The country’s most powerful conservative donor network erected a monument to one of its favorite public servants Thursday when it was announced the George Mason University Law School would be renamed after the late U.S. Supreme Court Justice Antonin Scalia.

The Virginia university agreed to rechristen its law school as the Antonin Scalia School of Law after receiving a $30 million gift from admirers of Scalia, a university statement said. The bulk of the contribution, $20 million, came from an anonymous donor. The remaining $10 million came from the charity started by billionaire conservative activist Charles Koch.

Charles Koch and his brother David aren’t just donors to conservative causes; they’re also the architects of an expansive network of big-ticket fundraisers and right-leaning institutions. George Mason University is very much a hub of the broader Koch infrastructure. And Scalia, an ardent and outspoken conservative during his time on the bench, has also brushed up against the Koch network in a manner that his critics thought compromised the judiciary’s independence.

In 2010 the New York Times reported Scalia and fellow conservative Justice Clarence Thomas had attended private donor summits organized by the Kochs. After Thomas and Scalia both ruled with the majority in the court’s Citizens United decision, which opened the door to the modern era of big money superPAC spending in elections, the liberal group Common Cause petitioned the Justice Department to investigate whether they should have recused themselves after fraternizing with the Koch network.

The Kochs’ ties to George Mason University are, if anything, far more extensive and thoroughly documented. In “Dark Money,” her book on the Koch network, journalist Jane Mayer describes the school as an “academic beachhead” for the brothers’ political activities. The Kochs spent tens of millions of dollars helping to establish the school’s Mercatus Center, a leading libertarian think tank.

More recently in 2014, Charles Koch’s charitable foundation helped finance the Judicial Symposium on the Economics and Law of Public Pension Reform, held at the university’s Law and Economics Center. Judges from all over the country were invited on an all-expenses-paid trip to the university’s campus so they could learn about “the looming financial and structural crisis facing state pensions systems across the nation,” an event description reads.

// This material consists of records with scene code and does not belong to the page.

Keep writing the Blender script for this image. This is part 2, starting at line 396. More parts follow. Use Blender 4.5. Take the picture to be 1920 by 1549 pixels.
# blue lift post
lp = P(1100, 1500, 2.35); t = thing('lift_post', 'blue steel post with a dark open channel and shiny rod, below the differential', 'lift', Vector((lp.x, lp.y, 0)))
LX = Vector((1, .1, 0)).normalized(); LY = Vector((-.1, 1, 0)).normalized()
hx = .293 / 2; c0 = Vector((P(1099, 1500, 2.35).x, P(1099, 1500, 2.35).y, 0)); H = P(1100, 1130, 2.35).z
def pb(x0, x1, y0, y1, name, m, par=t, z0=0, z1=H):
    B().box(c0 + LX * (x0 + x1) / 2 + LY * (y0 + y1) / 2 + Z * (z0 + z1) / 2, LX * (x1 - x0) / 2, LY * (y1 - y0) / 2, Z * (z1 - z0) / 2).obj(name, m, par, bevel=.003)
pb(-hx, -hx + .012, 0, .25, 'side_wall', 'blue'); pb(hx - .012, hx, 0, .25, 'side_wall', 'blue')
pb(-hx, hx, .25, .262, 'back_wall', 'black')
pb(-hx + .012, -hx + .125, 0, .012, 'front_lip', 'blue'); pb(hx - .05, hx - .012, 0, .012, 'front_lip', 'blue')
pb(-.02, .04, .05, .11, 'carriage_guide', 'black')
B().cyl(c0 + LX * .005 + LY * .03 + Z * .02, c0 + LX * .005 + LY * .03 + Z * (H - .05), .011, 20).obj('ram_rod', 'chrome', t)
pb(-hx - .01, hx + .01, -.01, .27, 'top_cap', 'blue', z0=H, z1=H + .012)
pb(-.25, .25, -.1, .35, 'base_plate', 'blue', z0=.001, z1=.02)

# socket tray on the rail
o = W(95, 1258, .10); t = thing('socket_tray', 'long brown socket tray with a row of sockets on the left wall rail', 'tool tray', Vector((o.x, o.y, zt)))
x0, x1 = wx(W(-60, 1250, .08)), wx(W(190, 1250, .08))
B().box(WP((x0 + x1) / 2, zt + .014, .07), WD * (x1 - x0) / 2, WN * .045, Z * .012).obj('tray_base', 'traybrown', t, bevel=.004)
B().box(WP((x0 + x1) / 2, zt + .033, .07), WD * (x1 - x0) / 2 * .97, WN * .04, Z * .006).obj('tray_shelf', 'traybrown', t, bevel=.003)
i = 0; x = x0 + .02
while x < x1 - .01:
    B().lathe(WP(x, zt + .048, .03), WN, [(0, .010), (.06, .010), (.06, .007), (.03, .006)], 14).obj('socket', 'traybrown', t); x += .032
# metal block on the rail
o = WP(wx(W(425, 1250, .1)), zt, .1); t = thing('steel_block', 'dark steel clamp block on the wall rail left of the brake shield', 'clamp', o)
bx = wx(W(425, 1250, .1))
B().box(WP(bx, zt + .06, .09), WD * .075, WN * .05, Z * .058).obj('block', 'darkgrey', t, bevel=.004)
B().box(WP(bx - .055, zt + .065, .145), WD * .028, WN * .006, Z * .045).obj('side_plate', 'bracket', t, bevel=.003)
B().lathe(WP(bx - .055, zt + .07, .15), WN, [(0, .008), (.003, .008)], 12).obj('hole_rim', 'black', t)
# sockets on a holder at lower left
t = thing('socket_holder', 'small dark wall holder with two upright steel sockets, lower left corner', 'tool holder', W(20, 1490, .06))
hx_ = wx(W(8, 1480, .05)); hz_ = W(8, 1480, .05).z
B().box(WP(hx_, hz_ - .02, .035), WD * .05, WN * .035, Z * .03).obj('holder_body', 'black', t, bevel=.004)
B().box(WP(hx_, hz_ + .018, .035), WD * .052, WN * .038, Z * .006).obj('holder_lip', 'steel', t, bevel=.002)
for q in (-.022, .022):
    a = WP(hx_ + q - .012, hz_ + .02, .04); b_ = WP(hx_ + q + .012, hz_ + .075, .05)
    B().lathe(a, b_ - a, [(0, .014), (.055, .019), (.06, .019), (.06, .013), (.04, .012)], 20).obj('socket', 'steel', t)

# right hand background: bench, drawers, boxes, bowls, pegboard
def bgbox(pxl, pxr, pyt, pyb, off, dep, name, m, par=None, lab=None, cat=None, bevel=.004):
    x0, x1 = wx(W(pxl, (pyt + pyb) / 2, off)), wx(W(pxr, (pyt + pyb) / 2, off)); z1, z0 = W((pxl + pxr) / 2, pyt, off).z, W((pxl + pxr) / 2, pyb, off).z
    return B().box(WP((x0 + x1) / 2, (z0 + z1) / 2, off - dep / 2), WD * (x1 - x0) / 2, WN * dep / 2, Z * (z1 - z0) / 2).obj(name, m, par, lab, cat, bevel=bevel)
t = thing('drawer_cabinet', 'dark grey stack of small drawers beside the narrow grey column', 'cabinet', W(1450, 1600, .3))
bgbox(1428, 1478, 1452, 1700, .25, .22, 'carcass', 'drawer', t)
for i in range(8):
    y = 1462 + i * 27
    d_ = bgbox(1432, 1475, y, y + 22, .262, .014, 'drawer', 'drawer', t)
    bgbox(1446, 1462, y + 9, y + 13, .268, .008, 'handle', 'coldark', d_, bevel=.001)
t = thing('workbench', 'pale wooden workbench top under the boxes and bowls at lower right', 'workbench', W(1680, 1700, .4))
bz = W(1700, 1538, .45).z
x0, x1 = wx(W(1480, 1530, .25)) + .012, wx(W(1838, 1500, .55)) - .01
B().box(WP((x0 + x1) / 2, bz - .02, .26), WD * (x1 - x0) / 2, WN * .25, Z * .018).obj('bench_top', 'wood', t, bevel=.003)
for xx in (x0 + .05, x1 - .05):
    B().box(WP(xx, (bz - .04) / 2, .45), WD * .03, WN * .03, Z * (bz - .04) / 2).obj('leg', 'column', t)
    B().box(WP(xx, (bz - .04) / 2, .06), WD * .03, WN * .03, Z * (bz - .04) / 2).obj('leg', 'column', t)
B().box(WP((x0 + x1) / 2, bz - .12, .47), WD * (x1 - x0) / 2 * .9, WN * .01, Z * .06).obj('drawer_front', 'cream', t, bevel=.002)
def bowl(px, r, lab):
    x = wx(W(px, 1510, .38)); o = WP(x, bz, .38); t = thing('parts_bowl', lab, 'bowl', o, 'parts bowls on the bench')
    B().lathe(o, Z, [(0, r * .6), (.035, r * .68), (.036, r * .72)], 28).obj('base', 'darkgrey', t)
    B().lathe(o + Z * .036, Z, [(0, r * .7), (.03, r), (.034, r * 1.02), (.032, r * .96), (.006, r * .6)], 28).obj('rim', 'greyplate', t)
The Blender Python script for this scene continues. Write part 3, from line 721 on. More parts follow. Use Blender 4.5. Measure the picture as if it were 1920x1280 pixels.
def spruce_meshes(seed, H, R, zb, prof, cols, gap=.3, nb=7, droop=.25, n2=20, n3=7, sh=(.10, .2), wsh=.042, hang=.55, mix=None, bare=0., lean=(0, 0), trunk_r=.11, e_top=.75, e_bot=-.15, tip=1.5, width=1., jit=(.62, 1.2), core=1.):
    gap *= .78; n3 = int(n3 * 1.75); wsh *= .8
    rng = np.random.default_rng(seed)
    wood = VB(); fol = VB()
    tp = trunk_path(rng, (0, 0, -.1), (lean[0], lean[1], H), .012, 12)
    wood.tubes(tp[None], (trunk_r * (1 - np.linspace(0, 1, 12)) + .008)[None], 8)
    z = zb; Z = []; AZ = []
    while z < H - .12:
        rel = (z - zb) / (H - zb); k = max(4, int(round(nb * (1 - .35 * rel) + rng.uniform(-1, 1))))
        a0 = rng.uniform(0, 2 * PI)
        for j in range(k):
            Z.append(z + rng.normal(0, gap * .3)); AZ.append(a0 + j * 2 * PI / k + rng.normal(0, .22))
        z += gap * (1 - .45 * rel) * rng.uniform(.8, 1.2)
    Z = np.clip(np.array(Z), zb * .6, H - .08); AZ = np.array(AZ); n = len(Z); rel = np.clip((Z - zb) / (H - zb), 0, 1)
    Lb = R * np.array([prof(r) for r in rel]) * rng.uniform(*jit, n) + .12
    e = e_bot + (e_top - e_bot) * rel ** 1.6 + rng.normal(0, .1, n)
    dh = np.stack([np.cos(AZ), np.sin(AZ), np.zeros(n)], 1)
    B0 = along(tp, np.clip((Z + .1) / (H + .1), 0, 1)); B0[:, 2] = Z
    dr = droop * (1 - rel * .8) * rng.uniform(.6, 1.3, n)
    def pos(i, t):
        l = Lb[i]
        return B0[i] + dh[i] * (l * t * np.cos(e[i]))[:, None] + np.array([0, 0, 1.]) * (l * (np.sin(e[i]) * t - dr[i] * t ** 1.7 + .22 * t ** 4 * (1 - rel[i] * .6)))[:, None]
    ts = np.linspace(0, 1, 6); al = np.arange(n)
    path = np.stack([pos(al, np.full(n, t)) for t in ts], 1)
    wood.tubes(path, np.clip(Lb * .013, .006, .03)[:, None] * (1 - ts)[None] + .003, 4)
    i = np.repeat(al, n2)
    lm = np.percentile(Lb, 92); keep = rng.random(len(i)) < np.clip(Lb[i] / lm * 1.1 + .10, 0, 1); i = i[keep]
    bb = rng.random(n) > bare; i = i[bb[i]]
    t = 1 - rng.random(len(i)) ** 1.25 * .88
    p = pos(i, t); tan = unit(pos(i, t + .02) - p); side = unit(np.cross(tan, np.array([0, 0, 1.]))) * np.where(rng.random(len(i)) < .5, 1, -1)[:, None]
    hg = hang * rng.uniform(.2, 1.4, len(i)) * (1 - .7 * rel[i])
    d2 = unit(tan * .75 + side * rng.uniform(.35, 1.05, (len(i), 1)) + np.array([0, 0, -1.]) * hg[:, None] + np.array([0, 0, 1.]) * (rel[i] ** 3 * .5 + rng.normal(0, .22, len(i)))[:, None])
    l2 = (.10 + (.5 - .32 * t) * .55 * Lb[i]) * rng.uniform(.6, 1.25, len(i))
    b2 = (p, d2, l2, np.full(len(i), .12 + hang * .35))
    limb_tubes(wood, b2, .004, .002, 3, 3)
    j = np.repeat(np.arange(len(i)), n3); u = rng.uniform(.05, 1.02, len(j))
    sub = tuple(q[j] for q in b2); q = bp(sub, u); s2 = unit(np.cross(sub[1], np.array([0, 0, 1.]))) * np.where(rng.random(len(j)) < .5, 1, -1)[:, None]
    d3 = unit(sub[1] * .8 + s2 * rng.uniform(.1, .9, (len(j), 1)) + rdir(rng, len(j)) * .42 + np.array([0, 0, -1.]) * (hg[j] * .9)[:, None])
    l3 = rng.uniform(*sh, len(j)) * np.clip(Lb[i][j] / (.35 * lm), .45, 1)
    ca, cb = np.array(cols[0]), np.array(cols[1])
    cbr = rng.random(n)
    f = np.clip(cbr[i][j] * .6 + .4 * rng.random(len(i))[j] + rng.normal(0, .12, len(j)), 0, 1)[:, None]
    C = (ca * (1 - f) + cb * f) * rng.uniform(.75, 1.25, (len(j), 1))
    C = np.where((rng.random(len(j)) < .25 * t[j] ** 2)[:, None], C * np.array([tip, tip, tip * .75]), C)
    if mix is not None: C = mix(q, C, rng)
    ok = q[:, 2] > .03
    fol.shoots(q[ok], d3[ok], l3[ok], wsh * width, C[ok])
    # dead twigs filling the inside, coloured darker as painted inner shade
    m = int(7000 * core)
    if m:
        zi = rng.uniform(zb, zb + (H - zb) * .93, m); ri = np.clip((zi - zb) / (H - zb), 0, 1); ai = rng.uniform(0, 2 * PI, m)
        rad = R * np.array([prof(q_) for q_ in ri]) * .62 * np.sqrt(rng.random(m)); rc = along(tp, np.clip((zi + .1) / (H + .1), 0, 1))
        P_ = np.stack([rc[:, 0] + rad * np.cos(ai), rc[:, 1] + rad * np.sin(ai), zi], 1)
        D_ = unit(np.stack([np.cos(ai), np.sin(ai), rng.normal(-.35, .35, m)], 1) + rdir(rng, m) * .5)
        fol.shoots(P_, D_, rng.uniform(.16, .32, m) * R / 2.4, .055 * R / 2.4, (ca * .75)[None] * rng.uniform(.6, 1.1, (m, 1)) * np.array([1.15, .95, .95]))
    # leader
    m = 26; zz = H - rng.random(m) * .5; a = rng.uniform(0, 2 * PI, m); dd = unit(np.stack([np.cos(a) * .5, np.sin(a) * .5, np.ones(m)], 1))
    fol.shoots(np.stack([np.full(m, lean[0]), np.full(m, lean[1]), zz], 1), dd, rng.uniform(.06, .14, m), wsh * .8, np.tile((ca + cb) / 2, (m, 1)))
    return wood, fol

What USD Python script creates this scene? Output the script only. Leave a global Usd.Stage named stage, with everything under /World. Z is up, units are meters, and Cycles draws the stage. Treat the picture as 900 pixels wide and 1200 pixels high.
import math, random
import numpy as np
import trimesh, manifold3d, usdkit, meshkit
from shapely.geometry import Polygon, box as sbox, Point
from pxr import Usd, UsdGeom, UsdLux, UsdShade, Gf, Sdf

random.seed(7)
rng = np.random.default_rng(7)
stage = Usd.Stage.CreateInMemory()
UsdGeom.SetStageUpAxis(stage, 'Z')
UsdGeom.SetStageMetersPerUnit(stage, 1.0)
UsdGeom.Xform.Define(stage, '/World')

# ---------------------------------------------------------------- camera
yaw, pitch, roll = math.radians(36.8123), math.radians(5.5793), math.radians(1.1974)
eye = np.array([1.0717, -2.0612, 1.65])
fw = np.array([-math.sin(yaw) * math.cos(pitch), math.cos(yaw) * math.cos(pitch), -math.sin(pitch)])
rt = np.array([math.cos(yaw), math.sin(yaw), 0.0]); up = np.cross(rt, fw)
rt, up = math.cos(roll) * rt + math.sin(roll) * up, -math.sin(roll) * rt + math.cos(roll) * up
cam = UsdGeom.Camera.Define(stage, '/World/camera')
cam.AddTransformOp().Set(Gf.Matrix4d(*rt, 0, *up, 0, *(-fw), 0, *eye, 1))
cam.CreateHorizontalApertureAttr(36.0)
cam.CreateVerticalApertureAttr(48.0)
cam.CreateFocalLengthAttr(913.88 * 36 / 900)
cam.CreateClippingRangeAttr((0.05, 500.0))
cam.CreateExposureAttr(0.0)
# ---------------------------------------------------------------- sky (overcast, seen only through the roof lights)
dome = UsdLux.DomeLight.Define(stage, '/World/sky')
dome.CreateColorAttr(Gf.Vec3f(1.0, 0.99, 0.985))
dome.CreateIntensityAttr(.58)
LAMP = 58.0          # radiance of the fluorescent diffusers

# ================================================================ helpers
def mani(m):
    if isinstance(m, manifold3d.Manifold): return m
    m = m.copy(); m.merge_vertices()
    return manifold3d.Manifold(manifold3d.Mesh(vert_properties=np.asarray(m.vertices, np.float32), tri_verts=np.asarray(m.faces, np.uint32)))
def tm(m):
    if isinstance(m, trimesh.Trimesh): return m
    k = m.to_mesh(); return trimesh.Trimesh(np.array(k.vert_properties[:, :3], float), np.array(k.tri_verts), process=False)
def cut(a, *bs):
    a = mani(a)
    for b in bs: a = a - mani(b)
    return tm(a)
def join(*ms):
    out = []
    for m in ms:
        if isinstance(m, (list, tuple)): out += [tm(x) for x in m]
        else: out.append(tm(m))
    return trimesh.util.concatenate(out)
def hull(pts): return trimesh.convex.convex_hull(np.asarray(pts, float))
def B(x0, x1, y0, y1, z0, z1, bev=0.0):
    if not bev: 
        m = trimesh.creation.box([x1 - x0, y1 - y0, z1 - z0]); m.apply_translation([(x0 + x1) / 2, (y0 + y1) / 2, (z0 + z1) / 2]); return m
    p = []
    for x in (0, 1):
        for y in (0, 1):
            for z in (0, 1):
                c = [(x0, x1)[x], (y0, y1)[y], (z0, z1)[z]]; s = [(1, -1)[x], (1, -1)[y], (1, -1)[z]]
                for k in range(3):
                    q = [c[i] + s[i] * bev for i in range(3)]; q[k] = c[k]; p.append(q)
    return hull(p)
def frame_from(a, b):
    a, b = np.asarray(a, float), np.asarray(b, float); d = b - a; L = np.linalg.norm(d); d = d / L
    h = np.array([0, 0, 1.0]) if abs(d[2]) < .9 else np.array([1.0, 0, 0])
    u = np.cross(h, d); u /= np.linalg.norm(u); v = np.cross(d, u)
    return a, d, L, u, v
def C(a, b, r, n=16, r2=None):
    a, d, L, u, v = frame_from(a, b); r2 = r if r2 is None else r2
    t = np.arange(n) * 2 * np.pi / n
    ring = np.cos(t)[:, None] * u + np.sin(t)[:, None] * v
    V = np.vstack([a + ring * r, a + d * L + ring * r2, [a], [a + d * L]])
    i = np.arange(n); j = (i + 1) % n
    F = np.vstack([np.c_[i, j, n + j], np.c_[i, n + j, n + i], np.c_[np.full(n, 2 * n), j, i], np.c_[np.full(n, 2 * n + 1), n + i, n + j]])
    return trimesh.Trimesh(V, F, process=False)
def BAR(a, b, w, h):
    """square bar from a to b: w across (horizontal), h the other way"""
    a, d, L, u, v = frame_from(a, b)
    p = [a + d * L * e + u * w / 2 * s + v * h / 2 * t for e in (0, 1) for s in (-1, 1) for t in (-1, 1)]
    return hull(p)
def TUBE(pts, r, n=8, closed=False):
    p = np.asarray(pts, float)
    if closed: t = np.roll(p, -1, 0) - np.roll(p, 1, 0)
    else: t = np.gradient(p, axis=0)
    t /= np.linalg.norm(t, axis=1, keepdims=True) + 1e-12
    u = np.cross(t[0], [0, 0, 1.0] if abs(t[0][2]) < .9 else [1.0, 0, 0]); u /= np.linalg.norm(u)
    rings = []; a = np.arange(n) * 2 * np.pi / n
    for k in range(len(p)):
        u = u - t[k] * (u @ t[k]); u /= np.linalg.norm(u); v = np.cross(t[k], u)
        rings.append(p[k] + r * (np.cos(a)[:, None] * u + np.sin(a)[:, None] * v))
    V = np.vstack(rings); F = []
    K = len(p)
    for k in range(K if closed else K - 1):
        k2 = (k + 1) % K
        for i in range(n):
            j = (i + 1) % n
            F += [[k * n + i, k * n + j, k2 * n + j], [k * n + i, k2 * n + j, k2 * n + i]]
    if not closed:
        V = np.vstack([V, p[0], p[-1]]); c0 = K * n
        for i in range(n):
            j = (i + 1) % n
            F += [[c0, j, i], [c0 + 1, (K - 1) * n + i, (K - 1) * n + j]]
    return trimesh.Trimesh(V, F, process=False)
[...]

So that’s Charles Koch. As for the donor who provided the bulk of the $30 million gift in honor of Antonin Scalia, little is known. But the university’s statement on the contribution does note the anonymous benefactor first approached Leonard Leo, executive vice president of the Federalist Society, regarding his intent to make the $20 million donation. That Federalist Society — a conservative, libertarian legal organization — has also received money from the Charles Koch Foundation.